“Liberty and justice for all” and other quintessentially American ideals must be extended to Muslim-Americans in the face of anti-Islamic rhetoric in the nation, said Democratic Congressman Keith Ellison of Minnesota, the first Muslim to be elected to the United States Congress, during an event at the Harvard Law School on March 28.

Ellison, who practiced law for 16 years before entering public office, bookended his talk with a call to action, encouraging students and community members to stand up for Muslims in American who are being discriminated against by people “who assert boastfully things like the Declaration of Independence and the Pledge of Allegiance” yet have an “exclusive and limited” purview of who is included in them.

“Because the fact is when those words were said, when they were written, it’s easy for us to sit back and say they weren’t true,” he said. “But I would submit to you that they weren’t true, yet. And whether they will be true is up to us.”
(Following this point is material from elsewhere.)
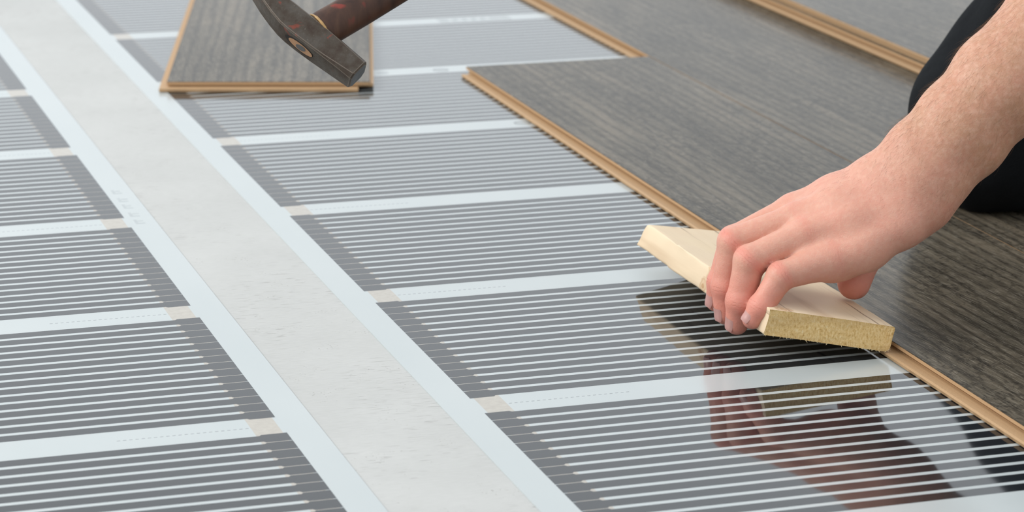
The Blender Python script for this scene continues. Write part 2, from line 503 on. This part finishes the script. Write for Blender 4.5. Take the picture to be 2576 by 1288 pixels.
# ------------------------------------------------------------------ pine tapping block
def build_block():
    th = math.radians(10.6)
    wv = np.array((math.cos(th), 0, -math.sin(th)))      # across
    tv = np.array((math.sin(th), 0, math.cos(th)))       # through the thickness
    W, T = 88.0, 18.6
    O = np.array((703.6, 0, 38.6)) - tv * T              # bottom left edge
    sec = []                                             # closed section (across, thick), ccw seen from -y
    def arc(cx, cz, r, a0, a1, n):
        for i in range(n):
            a = math.radians(a0 + (a1 - a0) * i / (n - 1))
            sec.append((cx + r * math.cos(a), cz + r * math.sin(a)))
    arc(2.2, 2.2, 2.2, 180, 270, 5)
    for i in range(1, 14): sec.append((2.2 + (W - 6.4) * i / 14, 0))
    arc(W - 4.2, 4.2, 4.2, 270, 360, 6)
    for i in range(1, 4): sec.append((W, 4.2 + (T - 7.4) * i / 4))
    arc(W - 3.2, T - 3.2, 3.2, 0, 90, 5)
    for i in range(1, 14): sec.append((W - 3.2 - (W - 4.3) * i / 14, T))
    arc(1.1, T - 1.1, 1.1, 90, 180, 5)
    for i in range(1, 6): sec.append((0, T - 1.1 - (T - 3.3) * i / 6))
    sec = np.array(sec)
    n = len(sec)
    NU = 64
    V = []
    us = np.linspace(0, 1, NU)
    nz = rng.normal(size=(NU, n)); 
    for _ in range(4):
        nz = (nz + np.roll(nz, 1, 1) + np.roll(nz, -1, 1)) / 3
        nz[1:-1] = (nz[:-2] + nz[1:-1] + nz[2:]) / 3
    nz /= nz.std()
    for k, u in enumerate(us):
        for j, (a, t) in enumerate(sec):
            va, tt = a / W, t / T
            yn = 1556.5 - 13.0 * va + 3.5 * (1 - tt)
            yf = 1781.0 + 8.0 * va + 11.0 * (1 - tt)
            y = yn + (yf - yn) * u
            # waney left side, more of it towards the far end
            wane = max(0, 1 - a / 9.0) * (0.55 * math.sin(u * 8.0) + 1.2 * u * max(0, tt - .5) * 2)
            a2 = a + wane + (0.22 if a < 3 else 0.14) * nz[k, j]
            t2 = t + 0.14 * nz[(k + 17) % NU, j]
            p = O + wv * a2 + tv * t2 + np.array((0, y, 0))
            if k in (0, NU - 1): p = p + np.array((0, 0.3 * nz[(k + 5) % NU, j], 0))
            V.append(p)
    F = []
    for k in range(NU - 1):
        for j in range(n):
            q = (j + 1) % n
            F.append((k * n + q, k * n + j, (k + 1) * n + j, (k + 1) * n + q))
    nf = len(F)
    F.append(tuple(range(n)))
    F.append(tuple(reversed(range((NU - 1) * n, NU * n))))
    base = np.array((745.0, 1660.0, 5.0))
    me = mesh('block_board', np.array(V) - base, F)
    root = empty('wooden_block', base)
    tag(root, 'sawn pale pine board offcut gripped by the hand against the plank edge', 'wood block')
    b = obj('board', me, [M['pine'], M['endgrain']], root, smooth=True)
    me.set_sharp_from_angle(angle=math.radians(32))
    me.polygons[nf].material_index = 1; me.polygons[nf + 1].material_index = 1
    me.polygons[nf].use_smooth = False; me.polygons[nf + 1].use_smooth = False
    # torn fibres along the saw cut
    sv, sf = [], []
    ring0 = [np.array(V[j]) for j in range(n)]
    cand = [j for j in range(n) if sec[j][1] < 6]
    for i in range(62):
        j = random.choice(cand); q = (j + 1) % n
        p = ring0[j] * (r_ := random.random()) + ring0[q] * (1 - r_)
        p = p + np.array((0, random.uniform(-0.2, 0.6), 0))
        d = -tv * random.uniform(0.2, 1.0) + np.array((random.uniform(-.9, .9), random.uniform(-.7, .2), 0))
        d /= np.linalg.norm(d)
        ln = random.uniform(0.5, 1.5) * (1.7 if random.random() < .10 else 1)
        s = np.array((d[2], 0, -d[0])); s = s / (np.linalg.norm(s) + 1e-6) * random.uniform(.12, .26)
        e = np.array((0, .2, 0))
        k = len(sv)
        sv += [p + s, p - s, p + e, p + d * ln]
        sf += [(k, k + 1, k + 3), (k + 1, k + 2, k + 3), (k + 2, k, k + 3), (k, k + 2, k + 1)]
    o = obj('splinters', mesh('splinters', np.array(sv) - base, sf), M['splinter'], root)
    o['kind'] = 'stuff'
build_block()

# ------------------------------------------------------------------ hammer
def build_hammer():
    R_, U_, F_ = (np.array(x) for x in (right, up, fwd))
    A = np.array((460.9, 1708.0, 177.0))                 # near upper corner of the striking face
    vdir = np.array((0, 0, 546.0)) - A; vdir /= np.linalg.norm(vdir)
    rr = R_ - vdir * (R_ @ vdir); rr /= np.linalg.norm(rr)
    uu = np.cross(vdir, rr)
    q = rr * .79 - uu * .61
    p = rr * .61 + uu * .79
    a = .25 * vdir + .968 * q; a /= np.linalg.norm(a)    # head axis, towards the face
    b = vdir - a * (vdir @ a); b /= np.linalg.norm(b)
    p = np.cross(a, b); p = p if p @ uu > 0 else -p
    ph = math.radians(28.8)
    n1 = math.cos(ph) * b + math.sin(ph) * p             # cheek normal
    n2 = math.sin(ph) * b - math.cos(ph) * p             # eye end normal
    K = 0.915                                            # overall size
    S = 19.8 * K
    ctr = A - (n1 + n2) * S / 2 + 1.0 * K * a                # middle of the face
    root = empty('hammer', ctr)
    root.scale = (K, K, K)
    tag(root, 'old rusty steel hammer held in the air over the loose plank piece', 'hammer')
    # head : octagonal sections along the axis (s back from the face)
    #      s,  half n1, extent +n2, extent -n2, corner cut
    secs = [(0.0, 8.6, 8.6, 8.6, 3.6), (1.2, 9.7, 9.7, 9.7, 3.2), (14, 9.8, 9.9, 9.9, 2.2), (26, 9.6, 10.2, 10.2, 1.4), (36, 9.8, 10.5, 10.5, 1.1),
            (50, 10.0, 10.7, 10.7, 1.0), (60, 9.8, 10.6, 10.9, 1.0), (68, 9.6, 9.8, 11.2, 1.0), (78, 9.6, 7.4, 11.2, 1.0), (90, 9.6, 3.6, 10.4, 0.9),
            (102, 9.6, -1.2, 8.0, 0.7), (108, 9.4, -3.4, 5.8, 0.5)]
    V, F = [], []
    for s, h1, hp, hm, c in secs:
        for x, y in ((h1 - c, hp), (h1, hp - c), (h1, -hm + c), (h1 - c, -hm), (-h1 + c, -hm), (-h1, -hm + c), (-h1, hp - c), (-h1 + c, hp)):
            V.append(-a * s + n1 * x + n2 * y)
    m = 8
    for k in range(len(secs) - 1):
        for j in range(m):
            z = (j + 1) % m
            F.append((k * m + j, k * m + z, (k + 1) * m + z, (k + 1) * m + j))
    F.append(tuple(range(m))[::-1]); F.append(tuple(range((len(secs) - 1) * m, len(secs) * m)))
    me = mesh('hammer_head', V, F)
    bm = bmesh.new(); bm.from_mesh(me)
    bmesh.ops.recalc_face_normals(bm, faces=bm.faces)
    bm.to_mesh(me); bm.free()
    hd = obj('head', me, [M['steel'], M['face'], M['worn']], root)
    for po in me.polygons:
        if len(po.vertices) == 8 and po.center.length < 0.004: po.material_index = 1
    bev = hd.modifiers.new('edge', 'BEVEL'); bev.width = 0.00035; bev.segments = 2; bev.limit_method = 'ANGLE'; bev.angle_limit = 0.45; bev.material = 2  # bevel faces carry the wear and a painted edge highlight
    # handle : oval, leaving the head on the side away from the eye end
    ec = -a * 47.0                                        # eye centre on the axis
    hdir = rr * .80 + uu * .47 - vdir * .36; hdir /= np.linalg.norm(hdir)
    def ring(c, ax1, ax2, r1, r2, n=28):
        return [c + ax1 * r1 * math.cos(2 * math.pi * i / n) + ax2 * r2 * math.sin(2 * math.pi * i / n) for i in range(n)]
    m1 = a - hdir * (a @ hdir); m1 /= np.linalg.norm(m1)
    m2 = np.cross(hdir, m1)
    st = [(2, 11.5, 7.5), (9.5, 13.0, 8.6), (11, 14.2, 9.4), (16, 14.6, 9.8), (45, 14.3, 9.8), (90, 13.2, 9.4), (140, 13.6, 10.2), (200, 14.8, 11.4), (250, 15.4, 12.0), (262, 14.0, 10.8), (266, 9.0, 7.0)]
    V, F = [], []
    n = 28
    for t, r1, r2 in st: V += ring(ec + hdir * t, m1, m2, r1, r2)
    for k in range(len(st) - 1):
        for j in range(n):
            z = (j + 1) % n
            F.append((k * n + j, k * n + z, (k + 1) * n + z, (k + 1) * n + j))
    F.append(tuple(range(n))[::-1]); F.append(tuple(range((len(st) - 1) * n, len(st) * n)))
    hm = mesh('hammer_handle', V, F)
    hn = obj('handle', hm, M['handle'], root, smooth=True)
    # ragged bead of resin where the wood meets the head
    V, F = [], []
    nb, mb = 56, 8
    for i in range(nb):
        an = 2 * math.pi * i / nb
        c = ec + hdir * 11.4 + m1 * 14.0 * math.cos(an) + m2 * 9.3 * math.sin(an)
        ro = m1 * math.cos(an) + m2 * math.sin(an)
        rad = 0.7 + 0.55 * random.random()
        for j in range(mb):
            ab = 2 * math.pi * j / mb
            V.append(c + ro * rad * math.cos(ab) + hdir * rad * math.sin(ab))
    for i in range(nb):
        for j in range(mb):
            i2, j2 = (i + 1) % nb, (j + 1) % mb
            F.append((i * mb + j, i2 * mb + j, i2 * mb + j2, i * mb + j2))
    obj('resin_bead', mesh('resin_bead', V, F), M['glue'], hn, smooth=True)
    # eye with the wood end and the iron wedge
    top = ec + n2 * 10.72
    def oval(r1, r2, z0, z1, off=0.0, rot_=0.0, n=28):
        c, s = math.cos(rot_), math.sin(rot_)
        e1, e2 = a * c + n1 * s, -a * s + n1 * c
        V = ring(top + a * off + n2 * z0, e1, e2, r1, r2, n) + ring(top + a * off + n2 * z1, e1, e2, r1, r2, n)
        F = [tuple(range(n))[::-1], tuple(range(n, 2 * n))]
        F += [(i, (i + 1) % n, n + (i + 1) % n, n + i) for i in range(n)]
        return V, F
    V2, F2 = oval(13.2, 5.4, -3, 0.06, -0.6)
    obj('eye_rim', mesh('eye_rim', V2, F2), mat_flat('dark_eye', (0.012, 0.009, 0.007), 0.8), hd)
    v, f = oval(11.2, 4.3, -2, 0.25, 0.9)
    we = obj('wood_end', mesh('wood_end', v, f), M['eyewood'], hn)
    v, f = oval(4.6, 2.9, -1, 0.5, 1.2, 0.4)
    obj('wedge', mesh('wedge', v, f), M['wedge'], root)
build_hammer()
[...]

Ellison drew on his experience from a recent Congressional hearing called by Representative Peter King (R-NY) on the topic of Muslim “radicalization” in the US, where he cited the story of Mohammed Salman Hamdani, a Muslim-American first responder who was declared a “person of interest” after he was reported missing after the 9/11 attacks. Hamdani’s body was later found at Ground Zero.

Individuals like Hamdani and their families should not have to fight to be included in phrases like “we the people” and “liberty and justice for all,” said Ellison.

Comparing the challenges facing Muslim-Americans today to those experienced by other historically oppressed groups, Ellison argued that people have to fight against those “who believe there’s no room in America for those who are Muslim.” These individuals are not going to quit unless they are confronted, he said, and some people have to be willing to take risks to overcome them.

“There is no question that people who want to promote intolerance are busy, and they’re going to use the instrumentality of the state, they’re going to use the airwaves,” he said. “But you cannot let them represent this country; you represent it.”

Ellison added that “Muslims are about all of the things that we’re about, (such as) family and economics,” not religious extremism or intolerance. There is no reason to engage in extremism in the US, he said, thanks to the wide variety of venues and ways in which to express one’s opinion and influence society. Advocates for the rights of Muslim-Americans must make this clear to the public and be ready to work with others who are “animated by the best ideals of this country.”

“The challenges are in front of us, but we have got to do what is within our hands to do to combat it and to confront it, and in so doing, we’re going to transform this whole society and we’re going to remind this society what it really is all about.”